Il grande test per i tassi dell’area euro

“Altro dato importante – ha aggiunto l’analista per i mercati di XTB – è sicuramente l’inflazione europea che è prevista in uscita venerdì, in calo dal 2,6% al 2,3%, un calo significativo che potrebbe significare un ulteriore taglio da parte della Bce nella prossima riunione dopo la pausa estiva.

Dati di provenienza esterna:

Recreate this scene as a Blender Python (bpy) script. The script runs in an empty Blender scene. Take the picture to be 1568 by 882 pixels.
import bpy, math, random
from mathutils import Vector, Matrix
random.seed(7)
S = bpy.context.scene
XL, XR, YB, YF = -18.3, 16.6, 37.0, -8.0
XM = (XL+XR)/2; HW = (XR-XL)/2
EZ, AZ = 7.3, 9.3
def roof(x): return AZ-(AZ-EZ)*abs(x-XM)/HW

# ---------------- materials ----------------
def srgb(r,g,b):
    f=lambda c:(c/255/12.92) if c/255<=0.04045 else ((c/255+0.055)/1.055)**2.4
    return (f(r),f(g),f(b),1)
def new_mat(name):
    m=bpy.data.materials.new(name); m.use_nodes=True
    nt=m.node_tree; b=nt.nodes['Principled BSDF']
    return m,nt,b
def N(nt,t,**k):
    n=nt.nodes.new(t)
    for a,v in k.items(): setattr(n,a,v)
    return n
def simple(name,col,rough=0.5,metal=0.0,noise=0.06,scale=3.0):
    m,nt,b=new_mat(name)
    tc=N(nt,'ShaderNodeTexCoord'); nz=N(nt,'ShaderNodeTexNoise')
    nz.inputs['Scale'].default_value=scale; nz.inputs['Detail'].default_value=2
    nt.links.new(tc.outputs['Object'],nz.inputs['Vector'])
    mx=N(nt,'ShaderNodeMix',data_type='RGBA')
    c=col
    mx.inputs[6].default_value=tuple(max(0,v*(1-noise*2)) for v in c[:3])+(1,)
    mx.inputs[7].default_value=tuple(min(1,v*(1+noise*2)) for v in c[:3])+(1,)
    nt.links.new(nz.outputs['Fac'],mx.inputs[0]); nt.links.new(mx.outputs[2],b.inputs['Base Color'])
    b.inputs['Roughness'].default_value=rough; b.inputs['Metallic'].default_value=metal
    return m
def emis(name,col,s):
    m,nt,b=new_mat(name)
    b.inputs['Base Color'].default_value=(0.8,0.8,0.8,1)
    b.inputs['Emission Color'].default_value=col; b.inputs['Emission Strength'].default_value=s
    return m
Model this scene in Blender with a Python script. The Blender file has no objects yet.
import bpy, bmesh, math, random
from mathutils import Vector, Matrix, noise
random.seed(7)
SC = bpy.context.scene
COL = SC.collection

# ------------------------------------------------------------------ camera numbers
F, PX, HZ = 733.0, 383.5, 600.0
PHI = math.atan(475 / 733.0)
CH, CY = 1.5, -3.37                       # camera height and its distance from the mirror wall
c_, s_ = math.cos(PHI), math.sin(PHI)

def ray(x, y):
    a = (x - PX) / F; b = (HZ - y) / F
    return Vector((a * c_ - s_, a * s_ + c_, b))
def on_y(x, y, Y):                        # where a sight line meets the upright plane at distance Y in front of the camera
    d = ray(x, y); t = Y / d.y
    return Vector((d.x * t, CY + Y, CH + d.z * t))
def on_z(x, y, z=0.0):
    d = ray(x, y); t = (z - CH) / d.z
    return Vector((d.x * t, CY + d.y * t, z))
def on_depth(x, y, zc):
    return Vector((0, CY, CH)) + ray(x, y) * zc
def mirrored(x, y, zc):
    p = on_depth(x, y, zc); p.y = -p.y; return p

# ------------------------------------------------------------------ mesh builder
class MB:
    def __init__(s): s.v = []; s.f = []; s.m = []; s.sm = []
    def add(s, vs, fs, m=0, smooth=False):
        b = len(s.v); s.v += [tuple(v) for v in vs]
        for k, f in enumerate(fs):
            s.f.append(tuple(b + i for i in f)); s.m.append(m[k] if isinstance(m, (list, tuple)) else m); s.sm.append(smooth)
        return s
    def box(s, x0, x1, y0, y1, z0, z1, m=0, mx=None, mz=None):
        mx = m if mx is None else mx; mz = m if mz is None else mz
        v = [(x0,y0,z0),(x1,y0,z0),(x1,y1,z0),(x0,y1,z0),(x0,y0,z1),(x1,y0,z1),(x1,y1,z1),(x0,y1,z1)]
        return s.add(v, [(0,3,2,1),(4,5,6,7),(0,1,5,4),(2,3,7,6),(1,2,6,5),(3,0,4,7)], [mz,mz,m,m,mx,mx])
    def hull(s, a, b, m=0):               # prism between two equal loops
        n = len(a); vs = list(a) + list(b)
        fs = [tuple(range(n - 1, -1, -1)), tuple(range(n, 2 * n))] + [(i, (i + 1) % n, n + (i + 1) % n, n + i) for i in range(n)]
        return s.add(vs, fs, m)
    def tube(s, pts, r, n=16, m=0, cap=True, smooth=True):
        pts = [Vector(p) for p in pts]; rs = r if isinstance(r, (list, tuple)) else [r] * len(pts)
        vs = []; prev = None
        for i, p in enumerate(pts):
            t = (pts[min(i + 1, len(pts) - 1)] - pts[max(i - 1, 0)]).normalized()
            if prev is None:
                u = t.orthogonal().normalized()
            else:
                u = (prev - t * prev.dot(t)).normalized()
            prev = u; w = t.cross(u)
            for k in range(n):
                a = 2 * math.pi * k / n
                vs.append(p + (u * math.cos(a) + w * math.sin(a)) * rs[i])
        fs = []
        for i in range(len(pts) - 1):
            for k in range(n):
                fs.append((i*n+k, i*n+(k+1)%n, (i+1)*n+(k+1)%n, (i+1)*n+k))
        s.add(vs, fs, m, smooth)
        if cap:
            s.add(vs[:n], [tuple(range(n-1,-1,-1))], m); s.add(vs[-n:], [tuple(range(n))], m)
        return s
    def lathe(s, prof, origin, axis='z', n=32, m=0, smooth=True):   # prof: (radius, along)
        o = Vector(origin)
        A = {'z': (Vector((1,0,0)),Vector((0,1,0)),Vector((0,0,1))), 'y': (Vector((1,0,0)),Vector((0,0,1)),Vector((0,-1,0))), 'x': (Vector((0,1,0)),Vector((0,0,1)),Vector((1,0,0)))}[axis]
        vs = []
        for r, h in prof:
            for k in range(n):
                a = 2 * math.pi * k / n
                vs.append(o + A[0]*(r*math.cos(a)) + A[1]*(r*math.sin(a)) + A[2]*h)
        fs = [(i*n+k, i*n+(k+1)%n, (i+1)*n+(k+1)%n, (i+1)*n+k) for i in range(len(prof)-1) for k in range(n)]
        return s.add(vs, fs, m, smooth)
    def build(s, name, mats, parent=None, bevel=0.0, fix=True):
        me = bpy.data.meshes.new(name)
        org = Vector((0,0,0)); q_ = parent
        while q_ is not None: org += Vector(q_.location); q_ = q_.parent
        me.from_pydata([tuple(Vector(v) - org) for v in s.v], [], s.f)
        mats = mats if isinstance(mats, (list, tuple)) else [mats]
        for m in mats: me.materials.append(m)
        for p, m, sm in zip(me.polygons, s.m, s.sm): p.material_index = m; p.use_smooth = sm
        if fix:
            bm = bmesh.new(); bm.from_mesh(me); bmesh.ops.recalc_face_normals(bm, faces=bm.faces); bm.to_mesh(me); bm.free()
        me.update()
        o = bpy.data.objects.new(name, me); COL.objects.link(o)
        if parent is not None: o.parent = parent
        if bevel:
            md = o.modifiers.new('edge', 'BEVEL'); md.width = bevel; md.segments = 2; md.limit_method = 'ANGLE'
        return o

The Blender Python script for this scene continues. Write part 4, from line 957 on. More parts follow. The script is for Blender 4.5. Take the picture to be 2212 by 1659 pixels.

In sostanza un’inflazione in calo confermerebbe il ciclo di taglio dei tassi anche per l’Europa”.

Ma “gli occhi sono puntati anche sulla trimestrale di Nvidia – ha ricordato l’esperto – prevista in uscita mercoledí sera e che potrebbe essere un market mover importante per tutto il comparto tech e di conseguenza per indici come S&P500 e Nasdaq”.

Spostandoci in Europa, più precisamente nell’area euro, che dire invece delle aspettative sulle prossime mosse della Bce di Christine Lagarde?

Occhio a quanto ha affermato nella giornata di ieri da Piero Cipollone, esponente del comitato esecutivo della Banca centrale europea, a margine di un incontro al Meeting di Rimini.

Rispondendo alle agenzie di stampa sulla possibilità che Francoforte tagli i tassi tra qualche settimana, in occasione della prossima riunione del Consiglio direttivo, e se si trovasse d’accordo con quanto affermato in precedenza dal collega Philip Lane (secondo cui la Bce non può essere ancora sicura del ritorno del tasso di inflazione dell’area euro al target del 2%), Cipollone ha invitato i giornalisti ad avere “pazienza”, ricordando che Lane “è il capoeconomista” dell’Eurotower e che “il controllo dell’inflazione, il ritornare al 2% dell’inflazione, per noi è fondamentale”, in quanto “la stabilità dei prezzi garantisce una programmazione di lungo periodo alle imprese e stabilità alle famiglie”.

E proprio l’inflazione dell’area euro è il grande verdetto atteso per questa settimana, che darà finalmente il via libera (oppure no) alla Bce per un altro possibile taglio nel mese di  settembre, dopo quello mini del 6 giugno scorso.